The Ideal Gas Law is an essential principle in chemistry used to relate the pressure, volume, temperature, and amount of gas. It can be expressed as \( PV = nRT \), where:

• \( P \) stands for pressure.
• \( V \) represents volume.
• \( n \) is the number of moles of the gas.
• \( R \) is the ideal gas constant, which is \( 0.0821 \, \text{L atm K}^{-1} \text{ mol}^{-1} \).
• \( T \) is the temperature measured in Kelvin.

The Ideal Gas Law is useful for determining the behavior of a gas under different conditions and is particularly relevant when working with gases at Normal Temperature and Pressure (NTP), defined as 273 K and 1 atm. Under these conditions, 1 mole of any ideal gas occupies 22.4 liters. In the context of this exercise, using the Ideal Gas Law enables us to calculate how much space a certain amount of gas will take up.

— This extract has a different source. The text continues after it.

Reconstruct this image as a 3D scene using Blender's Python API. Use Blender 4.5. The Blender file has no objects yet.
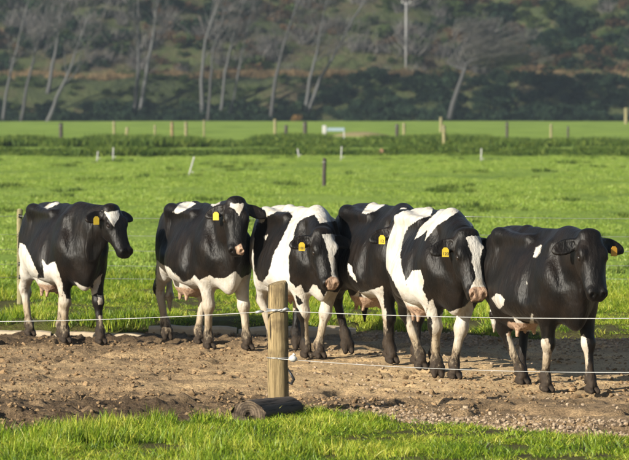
import bpy, math, random
import numpy as np
from mathutils import Vector, Matrix

R = math.radians
random.seed(7)
rng = np.random.default_rng(7)
S = bpy.context.scene
COL = S.collection

# ------------------------------------------------------------------ camera, sky, sun, exposure
F_PX = 4000.0            # focal length in photo pixels (629 wide): a long telephoto lens
CAM_H = 2.45
PITCH = math.atan(130.0 / F_PX)
cd = bpy.data.cameras.new('camera')
cam = bpy.data.objects.new('camera', cd)
COL.objects.link(cam)
cam.location = (0, 0, CAM_H)
cam.rotation_euler = (math.pi / 2 - PITCH, 0, 0)
cd.sensor_width = 36.0
cd.lens = 36.0 * F_PX / 629.0
cd.clip_start = 1.0
cd.clip_end = 3000.0
cd.dof.use_dof = True
cd.dof.focus_distance = 34.0
cd.dof.aperture_fstop = 6.6
S.camera = cam

SUN_EL = R(23.0)
SUN_AZ = (-0.76, -0.65)                     # horizontal direction towards the sun (left, behind the viewer)
w = bpy.data.worlds.new('World'); S.world = w; w.use_nodes = True
nt = w.node_tree
bg = nt.nodes['Background']
sky = nt.nodes.new('ShaderNodeTexSky')
sky.sky_type = 'NISHITA'; sky.sun_disc = False
sky.sun_elevation = SUN_EL
sky.sun_rotation = math.atan2(SUN_AZ[0], SUN_AZ[1]) % (2 * math.pi)
nt.links.new(sky.outputs[0], bg.inputs[0])
bg.inputs[1].default_value = 0.052
sl = bpy.data.lights.new('sun', 'SUN'); sun = bpy.data.objects.new('sun', sl); COL.objects.link(sun)
sl.energy = 5.0; sl.angle = R(0.5); sl.color = (1.0, 0.93, 0.80)
n_ = math.hypot(*SUN_AZ)
sd_ = Vector((SUN_AZ[0] / n_ * math.cos(SUN_EL), SUN_AZ[1] / n_ * math.cos(SUN_EL), math.sin(SUN_EL)))
sun.rotation_euler = (-sd_).to_track_quat('-Z', 'Y').to_euler()
S.view_settings.view_transform = 'Standard'
S.view_settings.look = 'None'
S.view_settings.gamma = 1.0
S.view_settings.exposure = 1.25
S.render.engine = 'CYCLES'
S.cycles.max_bounces = 6
S.cycles.diffuse_bounces = 3
S.cycles.use_denoising = True

# ------------------------------------------------------------------ helpers
_f = Vector((0, math.cos(PITCH), -math.sin(PITCH))); _u = Vector((0, math.sin(PITCH), math.cos(PITCH)))
def ray(px, py):
    return _f + Vector((1, 0, 0)) * ((px - 314.5) / F_PX) + _u * ((230.0 - py) / F_PX)
def at(px, py, z=0.0):
    """the point of the level z seen at a photo position"""
    d = ray(px, py); t = (z - CAM_H) / d.z
    return Vector((0, 0, CAM_H)) + d * t
def at_y(px, py, Y):
    """the point of the upright plane y = Y seen at a photo position"""
    d = ray(px, py); return Vector((0, 0, CAM_H)) + d * (Y / d.y)

def mesh_obj(name, verts, faces, mat=None, parent=None, smooth=False, kind=None):
    me = bpy.data.meshes.new(name)
    verts = np.asarray(verts, dtype=np.float32)
    if isinstance(faces, np.ndarray):
        n, k = faces.shape
        me.vertices.add(len(verts)); me.vertices.foreach_set('co', verts.ravel())
        me.loops.add(n * k); me.loops.foreach_set('vertex_index', faces.astype(np.int32).ravel())
        me.polygons.add(n)
        me.polygons.foreach_set('loop_start', np.arange(0, n * k, k, dtype=np.int32))
        me.update(calc_edges=True)
    else:
        me.from_pydata([tuple(map(float, v)) for v in verts], [], faces)
        me.update()
    if smooth:
        me.polygons.foreach_set('use_smooth', np.ones(len(me.polygons), dtype=bool))
    if mat is not None:
        me.materials.append(mat)
    o = bpy.data.objects.new(name, me); COL.objects.link(o)
    if parent is not None: o.parent = parent
    if kind: o['kind'] = kind
    return o

def tag(o, label=None, cat=None, group=None, kind=None):
    if label: o['label'] = label
    if cat: o['category'] = cat
    if group: o['group'] = group
    if kind: o['kind'] = kind
    return o

def empty(name, loc=(0, 0, 0), rz=0.0):
    o = bpy.data.objects.new(name, None); COL.objects.link(o)
    o.location = loc; o.rotation_euler = (0, 0, rz); o.empty_display_size = 0.2
    return o

def tube(pts, radii, seg=10, cap=True, wob=0.0, rnd=random):
    """tapered tube along a polyline -> verts, faces"""
    pts = [Vector(p) for p in pts]; V = []; Fc = []
    up = Vector((0.13, 0.31, 0.94))
    for i, p in enumerate(pts):
        a = pts[max(i - 1, 0)]; b = pts[min(i + 1, len(pts) - 1)]
        d = (b - a).normalized()
        x = d.cross(up)
        if x.length < 1e-3: x = d.cross(Vector((1, 0, 0)))
        x.normalize(); y = d.cross(x)
        for k in range(seg):
            t = 2 * math.pi * k / seg; r = radii[i] * (1 + wob * rnd.uniform(-1, 1))
            V.append(p + x * (r * math.cos(t)) + y * (r * math.sin(t)))
    for i in range(len(pts) - 1):
        for k in range(seg):
            k2 = (k + 1) % seg
            Fc.append((i * seg + k, i * seg + k2, (i + 1) * seg + k2, (i + 1) * seg + k))
    if cap:
        Fc.append(tuple(range(seg))[::-1]); Fc.append(tuple((len(pts) - 1) * seg + k for k in range(seg)))
    return V, Fc

def join(parts):
    V = []; Fc = []
    for v, f in parts:
        o = len(V); V += list(v); Fc += [tuple(i + o for i in q) for q in f]
    return V, Fc

def box(c, s, bev=0.0):
    """a box with chamfered vertical and top edges"""
    cx, cy, cz = c; a, b, h = s[0] / 2, s[1] / 2, s[2] / 2
    e = bev
    prof = [(a, b, -h, 0), (a, b, h - e, 0), (a - e, b - e, h, 1)] if e else [(a, b, -h, 0), (a, b, h, 0)]
    V = []; Fc = []
    for (x, y, z, _) in prof:
        c_ = min(e, x * .5, y * .5) if e else 0
        ring = [(x, -y + c_), (x, y - c_), (x - c_, y), (-x + c_, y), (-x, y - c_), (-x, -y + c_), (-x + c_, -y), (x - c_, -y)] if e else [(x, -y), (x, y), (-x, y), (-x, -y)]
        V += [(cx + p, cy + q, cz + z) for p, q in ring]
    m = 8 if e else 4
    for i in range(len(prof) - 1):
        for k in range(m):
            k2 = (k + 1) % m
            Fc.append((i * m + k, i * m + k2, (i + 1) * m + k2, (i + 1) * m + k))
    Fc.append(tuple(range(m))[::-1]); Fc.append(tuple((len(prof) - 1) * m + k for k in range(m)))
    return V, Fc

# ------------------------------------------------------------------ material helpers
class NB:
    def __init__(s, name):
        s.m = bpy.data.materials.new(name); s.m.use_nodes = True; s.t = s.m.node_tree
        s.b = s.t.nodes['Principled BSDF']
    def n(s, typ, ins=None, **kw):
        x = s.t.nodes.new('ShaderNode' + typ)
        for k, v in kw.items(): setattr(x, k, v)
        for k, v in (ins or {}).items(): s.set(x.inputs[k], v)
        return x
    def set(s, sock, v):
        if isinstance(v, bpy.types.NodeSocket): s.t.links.new(v, sock)
        elif isinstance(v, bpy.types.Node): s.t.links.new(v.outputs[0], sock)
        else: sock.default_value = v
    def bs(s, **kw):
        for k, v in kw.items(): s.set(s.b.inputs[k.replace('_', ' ')], v)
    def noise(s, vec, scale, detail=4, rough=.55, typ=None):
        return s.n('TexNoise', {'Vector': vec, 'Scale': scale, 'Detail': detail, 'Roughness': rough}).outputs[0]
    def ramp(s, fac, stops, interp='LINEAR'):
        r = s.n('ValToRGB', {'Fac': fac}); cr = r.color_ramp; cr.interpolation = interp
        while len(cr.elements) < len(stops): cr.elements.new(.5)
        for e, (p, c) in zip(cr.elements, stops):
            e.position = p; e.color = tuple(c) + (1,) if len(c) == 3 else c
        return r.outputs[0]
    def mix(s, fac, a, b, blend='MIX'):
        x = s.n('MixRGB', blend_type=blend)
        for i, v in zip((0, 1, 2), (fac, a, b)):
            if isinstance(v, tuple) and len(v) == 3: v = v + (1,)
            s.set(x.inputs[i], v)
        return x.outputs[0]
    def math(s, op, a, b=None, clamp=False):
        x = s.n('Math', operation=op, use_clamp=clamp); s.set(x.inputs[0], a)
        if b is not None: s.set(x.inputs[1], b)
        return x.outputs[0]
    def smooth(s, v, lo, hi):
        x = s.n('MapRange', interpolation_type='SMOOTHSTEP', clamp=True)
        s.set(x.inputs[0], v); x.inputs[1].default_value = lo; x.inputs[2].default_value = hi
        return x.outputs[0]
    def attr(s, name, out='Fac'):
        return s.n('Attribute', attribute_name=name).outputs[out]
    def bump(s, h, strength=.3, dist=.01):
        x = s.n('Bump', {'Height': h, 'Strength': strength, 'Distance': dist}); s.set(s.b.inputs['Normal'], x.outputs[0])
    def scaled(s, vec, sc):
        return s.n('Mapping', {'Vector': vec, 'Scale': sc}).outputs[0]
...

A decomposition reaction is a type of chemical reaction where a single compound breaks down into two or more smaller substances. In the case of hydrogen peroxide \(\text{H}_2\text{O}_2 \), its decomposition is written as:
\[ 2 \text{H}_2\text{O}_2 \rightarrow 2 \text{H}_2\text{O} + \text{O}_2 \]
This reaction shows that two moles of hydrogen peroxide decompose to produce two moles of water and one mole of oxygen gas,
This is significant because the volume strength of hydrogen peroxide is defined by the volume of oxygen produced, and since decomposition yields oxygen, measuring this helps us determine how concentrated a hydrogen peroxide solution is. Understanding decomposition reactions, particularly the stoichiometry involved, is vital for making predictions about the products and their quantities.

Molarity measures the concentration of a solution, usually in moles of solute per liter of solution. In the provided exercise, the molarity of the hydrogen peroxide solution is 8.9 M, meaning there are 8.9 moles of hydrogen peroxide in each liter of solution.

• This understanding helped us predict how much oxygen would be generated during decomposition.
• For every 2 moles of \( \text{H}_2\text{O}_2 \), 1 mole of \( \text{O}_2 \) is produced, thereby using the molarity to find the exact moles of oxygen.

The formula used was \( \text{moles of } \text{O}_2 = \frac{\text{moles of } \text{H}_2\text{O}_2}{2} \), which in this case calculated as 4.45 moles of oxygen produced from a 1 liter solution. These calculations are integral in quantifying the outcomes of reactions and understanding the nature and behavior of the chemical solutions being used.